Scripts that build scenes:
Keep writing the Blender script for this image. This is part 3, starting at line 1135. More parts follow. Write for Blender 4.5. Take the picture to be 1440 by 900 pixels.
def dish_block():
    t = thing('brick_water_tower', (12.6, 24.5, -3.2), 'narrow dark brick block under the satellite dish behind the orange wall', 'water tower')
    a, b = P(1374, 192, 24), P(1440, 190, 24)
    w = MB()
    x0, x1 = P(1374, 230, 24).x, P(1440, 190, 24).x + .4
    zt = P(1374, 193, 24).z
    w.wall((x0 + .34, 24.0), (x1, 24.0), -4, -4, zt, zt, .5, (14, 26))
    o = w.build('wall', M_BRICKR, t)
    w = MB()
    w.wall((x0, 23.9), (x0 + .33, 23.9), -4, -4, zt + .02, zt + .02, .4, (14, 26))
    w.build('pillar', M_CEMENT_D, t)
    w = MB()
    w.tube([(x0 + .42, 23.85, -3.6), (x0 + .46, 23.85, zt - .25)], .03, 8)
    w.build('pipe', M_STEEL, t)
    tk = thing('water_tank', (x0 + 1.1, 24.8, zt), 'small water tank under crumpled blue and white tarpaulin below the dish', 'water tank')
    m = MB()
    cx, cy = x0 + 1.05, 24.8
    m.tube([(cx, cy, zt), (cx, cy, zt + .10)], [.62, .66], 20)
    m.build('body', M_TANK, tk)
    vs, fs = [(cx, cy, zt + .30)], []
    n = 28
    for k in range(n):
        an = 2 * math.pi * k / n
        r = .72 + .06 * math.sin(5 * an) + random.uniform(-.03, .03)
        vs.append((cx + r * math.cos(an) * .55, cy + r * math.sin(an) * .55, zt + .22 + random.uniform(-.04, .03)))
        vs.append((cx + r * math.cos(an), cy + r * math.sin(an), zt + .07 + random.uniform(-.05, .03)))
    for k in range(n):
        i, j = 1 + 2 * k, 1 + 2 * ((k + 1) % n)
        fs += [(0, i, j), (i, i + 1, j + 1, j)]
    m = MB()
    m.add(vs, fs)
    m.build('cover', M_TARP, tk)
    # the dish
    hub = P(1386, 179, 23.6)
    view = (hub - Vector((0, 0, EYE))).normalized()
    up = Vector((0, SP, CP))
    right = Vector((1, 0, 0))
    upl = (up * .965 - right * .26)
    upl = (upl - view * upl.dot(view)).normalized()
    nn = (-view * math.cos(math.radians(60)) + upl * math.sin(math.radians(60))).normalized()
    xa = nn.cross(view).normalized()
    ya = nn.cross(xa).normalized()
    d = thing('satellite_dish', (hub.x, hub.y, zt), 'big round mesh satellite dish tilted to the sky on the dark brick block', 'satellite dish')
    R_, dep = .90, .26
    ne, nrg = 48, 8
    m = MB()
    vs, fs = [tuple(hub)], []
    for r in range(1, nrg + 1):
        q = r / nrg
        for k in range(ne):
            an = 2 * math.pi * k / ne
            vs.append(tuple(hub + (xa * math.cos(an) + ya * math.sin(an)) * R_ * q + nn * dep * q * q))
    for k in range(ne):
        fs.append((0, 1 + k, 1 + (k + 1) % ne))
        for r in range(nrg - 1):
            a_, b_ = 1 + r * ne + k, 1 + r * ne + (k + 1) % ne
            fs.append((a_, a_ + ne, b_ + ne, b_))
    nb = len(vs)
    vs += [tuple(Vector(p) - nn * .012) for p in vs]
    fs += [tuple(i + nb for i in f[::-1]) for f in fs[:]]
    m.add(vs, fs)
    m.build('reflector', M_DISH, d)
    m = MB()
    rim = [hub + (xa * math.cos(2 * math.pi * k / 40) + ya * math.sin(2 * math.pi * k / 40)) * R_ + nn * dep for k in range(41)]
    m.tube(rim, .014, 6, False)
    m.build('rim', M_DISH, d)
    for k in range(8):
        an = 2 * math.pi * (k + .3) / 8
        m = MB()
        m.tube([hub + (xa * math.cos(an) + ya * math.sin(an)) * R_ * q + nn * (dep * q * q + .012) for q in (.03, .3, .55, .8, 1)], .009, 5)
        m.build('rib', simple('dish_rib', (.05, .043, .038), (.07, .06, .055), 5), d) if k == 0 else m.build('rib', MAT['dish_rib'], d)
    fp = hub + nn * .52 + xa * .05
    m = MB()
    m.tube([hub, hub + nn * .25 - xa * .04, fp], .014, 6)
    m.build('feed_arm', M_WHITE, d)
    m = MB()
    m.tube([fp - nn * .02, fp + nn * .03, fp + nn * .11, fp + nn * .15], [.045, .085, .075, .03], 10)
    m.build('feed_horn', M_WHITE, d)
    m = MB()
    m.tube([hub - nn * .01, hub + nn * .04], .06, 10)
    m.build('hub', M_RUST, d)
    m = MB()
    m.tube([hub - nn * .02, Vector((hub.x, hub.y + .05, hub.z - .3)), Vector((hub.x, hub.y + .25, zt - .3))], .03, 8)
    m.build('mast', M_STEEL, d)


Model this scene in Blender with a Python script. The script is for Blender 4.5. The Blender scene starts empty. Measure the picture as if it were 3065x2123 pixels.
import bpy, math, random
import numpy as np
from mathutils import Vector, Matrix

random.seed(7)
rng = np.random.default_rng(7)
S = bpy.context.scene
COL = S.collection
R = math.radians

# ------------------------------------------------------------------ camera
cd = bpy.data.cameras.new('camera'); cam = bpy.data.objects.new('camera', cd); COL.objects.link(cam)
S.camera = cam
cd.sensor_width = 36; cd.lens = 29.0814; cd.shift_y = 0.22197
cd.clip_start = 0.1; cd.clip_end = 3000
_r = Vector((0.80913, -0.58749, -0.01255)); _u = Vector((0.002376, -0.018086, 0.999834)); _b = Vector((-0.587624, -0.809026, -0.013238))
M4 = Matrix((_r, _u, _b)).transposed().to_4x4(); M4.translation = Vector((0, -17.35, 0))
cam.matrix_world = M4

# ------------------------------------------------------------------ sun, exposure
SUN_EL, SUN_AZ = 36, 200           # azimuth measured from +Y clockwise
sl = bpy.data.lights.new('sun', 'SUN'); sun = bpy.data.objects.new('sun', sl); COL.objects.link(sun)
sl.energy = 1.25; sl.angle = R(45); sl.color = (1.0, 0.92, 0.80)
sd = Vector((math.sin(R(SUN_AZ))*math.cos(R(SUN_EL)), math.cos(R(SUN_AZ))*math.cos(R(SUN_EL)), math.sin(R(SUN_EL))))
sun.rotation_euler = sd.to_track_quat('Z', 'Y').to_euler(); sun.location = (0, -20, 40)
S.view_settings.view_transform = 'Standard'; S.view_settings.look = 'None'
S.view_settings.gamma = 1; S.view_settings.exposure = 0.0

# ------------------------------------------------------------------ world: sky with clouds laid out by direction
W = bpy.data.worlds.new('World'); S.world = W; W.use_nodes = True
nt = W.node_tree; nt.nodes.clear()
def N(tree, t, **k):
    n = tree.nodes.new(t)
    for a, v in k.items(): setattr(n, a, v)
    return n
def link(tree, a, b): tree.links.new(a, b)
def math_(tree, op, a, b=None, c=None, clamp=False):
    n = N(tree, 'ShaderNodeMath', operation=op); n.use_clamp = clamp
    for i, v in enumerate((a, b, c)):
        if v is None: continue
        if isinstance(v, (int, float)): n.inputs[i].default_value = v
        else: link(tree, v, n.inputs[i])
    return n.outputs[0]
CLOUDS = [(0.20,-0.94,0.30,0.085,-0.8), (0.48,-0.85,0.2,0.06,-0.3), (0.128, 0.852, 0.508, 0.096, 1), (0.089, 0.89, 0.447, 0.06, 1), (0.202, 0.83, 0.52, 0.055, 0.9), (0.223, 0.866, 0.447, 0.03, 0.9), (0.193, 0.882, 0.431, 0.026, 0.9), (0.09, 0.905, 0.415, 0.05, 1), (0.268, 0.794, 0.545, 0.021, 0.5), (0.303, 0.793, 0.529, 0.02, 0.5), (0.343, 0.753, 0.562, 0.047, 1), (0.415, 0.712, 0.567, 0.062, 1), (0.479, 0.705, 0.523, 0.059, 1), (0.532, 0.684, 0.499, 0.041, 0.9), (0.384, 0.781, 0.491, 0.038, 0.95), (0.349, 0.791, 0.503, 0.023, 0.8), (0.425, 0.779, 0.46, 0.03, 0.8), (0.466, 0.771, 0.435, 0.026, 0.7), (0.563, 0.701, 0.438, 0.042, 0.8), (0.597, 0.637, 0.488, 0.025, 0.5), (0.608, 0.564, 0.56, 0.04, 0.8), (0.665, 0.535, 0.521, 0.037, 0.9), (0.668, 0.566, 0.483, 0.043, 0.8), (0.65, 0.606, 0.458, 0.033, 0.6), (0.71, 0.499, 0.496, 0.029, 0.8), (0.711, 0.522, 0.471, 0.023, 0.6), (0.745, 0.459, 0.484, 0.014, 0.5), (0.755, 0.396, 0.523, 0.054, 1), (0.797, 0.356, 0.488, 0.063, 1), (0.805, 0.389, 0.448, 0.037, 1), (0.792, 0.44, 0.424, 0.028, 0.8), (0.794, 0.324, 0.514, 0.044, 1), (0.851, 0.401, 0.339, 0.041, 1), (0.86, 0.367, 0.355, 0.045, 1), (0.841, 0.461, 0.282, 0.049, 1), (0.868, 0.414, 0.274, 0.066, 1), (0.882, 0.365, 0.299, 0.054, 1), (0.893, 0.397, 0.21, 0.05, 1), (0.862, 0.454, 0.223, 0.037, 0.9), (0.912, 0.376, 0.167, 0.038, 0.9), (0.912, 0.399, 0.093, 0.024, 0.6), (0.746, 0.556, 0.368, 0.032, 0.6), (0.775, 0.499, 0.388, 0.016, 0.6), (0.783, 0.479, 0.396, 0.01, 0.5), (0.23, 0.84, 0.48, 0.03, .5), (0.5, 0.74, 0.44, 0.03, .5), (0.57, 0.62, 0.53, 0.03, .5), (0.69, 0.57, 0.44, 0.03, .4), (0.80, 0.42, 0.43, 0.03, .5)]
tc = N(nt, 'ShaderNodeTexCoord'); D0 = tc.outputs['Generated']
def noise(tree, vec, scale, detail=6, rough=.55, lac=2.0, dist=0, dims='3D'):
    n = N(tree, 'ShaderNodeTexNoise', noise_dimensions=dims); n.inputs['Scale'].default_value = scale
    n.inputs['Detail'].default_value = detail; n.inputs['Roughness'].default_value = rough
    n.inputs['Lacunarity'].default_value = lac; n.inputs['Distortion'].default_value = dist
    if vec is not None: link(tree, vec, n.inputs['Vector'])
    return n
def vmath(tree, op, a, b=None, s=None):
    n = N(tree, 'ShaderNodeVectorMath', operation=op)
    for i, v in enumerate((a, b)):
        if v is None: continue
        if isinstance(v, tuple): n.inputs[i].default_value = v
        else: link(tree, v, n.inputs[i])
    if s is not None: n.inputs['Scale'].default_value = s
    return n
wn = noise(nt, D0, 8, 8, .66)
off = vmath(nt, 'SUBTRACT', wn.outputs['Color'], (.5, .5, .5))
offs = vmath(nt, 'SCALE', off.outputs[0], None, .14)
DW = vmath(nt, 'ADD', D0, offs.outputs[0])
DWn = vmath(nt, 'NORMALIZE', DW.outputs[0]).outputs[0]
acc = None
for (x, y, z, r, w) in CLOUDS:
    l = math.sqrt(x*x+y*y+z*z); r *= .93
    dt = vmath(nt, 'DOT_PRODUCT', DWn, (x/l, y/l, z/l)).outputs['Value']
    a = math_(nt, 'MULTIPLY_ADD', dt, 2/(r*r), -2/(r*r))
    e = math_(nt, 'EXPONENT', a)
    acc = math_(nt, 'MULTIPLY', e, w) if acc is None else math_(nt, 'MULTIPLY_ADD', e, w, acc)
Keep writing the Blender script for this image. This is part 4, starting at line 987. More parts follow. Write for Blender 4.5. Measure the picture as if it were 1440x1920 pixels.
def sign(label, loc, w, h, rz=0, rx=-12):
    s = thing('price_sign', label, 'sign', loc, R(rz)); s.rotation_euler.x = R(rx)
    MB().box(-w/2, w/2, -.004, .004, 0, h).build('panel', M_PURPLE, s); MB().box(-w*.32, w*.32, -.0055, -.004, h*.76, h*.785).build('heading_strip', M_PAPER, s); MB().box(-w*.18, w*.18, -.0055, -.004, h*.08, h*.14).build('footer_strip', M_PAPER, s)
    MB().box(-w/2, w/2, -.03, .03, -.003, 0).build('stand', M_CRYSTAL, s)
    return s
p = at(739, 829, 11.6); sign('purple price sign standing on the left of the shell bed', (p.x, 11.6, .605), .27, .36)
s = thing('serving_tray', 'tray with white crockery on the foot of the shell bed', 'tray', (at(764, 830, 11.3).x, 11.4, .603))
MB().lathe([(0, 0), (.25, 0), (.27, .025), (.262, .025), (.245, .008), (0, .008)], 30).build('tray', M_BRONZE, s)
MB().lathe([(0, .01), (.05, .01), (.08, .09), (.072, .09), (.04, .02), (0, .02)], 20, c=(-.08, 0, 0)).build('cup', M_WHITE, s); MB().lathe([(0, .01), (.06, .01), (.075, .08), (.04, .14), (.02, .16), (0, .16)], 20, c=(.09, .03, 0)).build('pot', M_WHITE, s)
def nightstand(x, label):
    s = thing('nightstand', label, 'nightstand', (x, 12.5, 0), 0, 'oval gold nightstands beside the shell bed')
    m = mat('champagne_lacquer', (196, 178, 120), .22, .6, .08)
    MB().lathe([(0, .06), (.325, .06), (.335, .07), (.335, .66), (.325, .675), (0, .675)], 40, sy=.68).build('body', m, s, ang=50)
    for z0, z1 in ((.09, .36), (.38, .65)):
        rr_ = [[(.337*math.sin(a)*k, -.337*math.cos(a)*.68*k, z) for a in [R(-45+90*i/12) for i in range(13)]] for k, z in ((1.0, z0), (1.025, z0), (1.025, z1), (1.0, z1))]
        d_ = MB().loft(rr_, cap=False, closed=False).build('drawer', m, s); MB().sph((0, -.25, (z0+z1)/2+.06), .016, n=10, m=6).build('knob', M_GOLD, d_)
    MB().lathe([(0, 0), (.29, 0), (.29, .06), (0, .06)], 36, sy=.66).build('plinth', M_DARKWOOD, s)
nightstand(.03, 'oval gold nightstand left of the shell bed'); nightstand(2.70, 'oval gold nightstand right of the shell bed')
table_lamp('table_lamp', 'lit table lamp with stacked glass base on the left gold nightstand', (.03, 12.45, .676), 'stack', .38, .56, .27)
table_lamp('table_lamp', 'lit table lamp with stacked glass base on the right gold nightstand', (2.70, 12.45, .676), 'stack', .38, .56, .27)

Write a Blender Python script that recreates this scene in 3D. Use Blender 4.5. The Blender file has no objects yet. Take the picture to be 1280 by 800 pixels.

YOUR GOAL: Look back at the data above. Transcribe exactly the lines starting at the line that contains "Model this scene" and ending at the line that contains "from mathutils import Vector, Matrix".

EXPECTED OUTPUT:
Model this scene in Blender with a Python script. The script is for Blender 4.5. The Blender scene starts empty. Measure the picture as if it were 3065x2123 pixels.
import bpy, math, random
import numpy as np
from mathutils import Vector, Matrix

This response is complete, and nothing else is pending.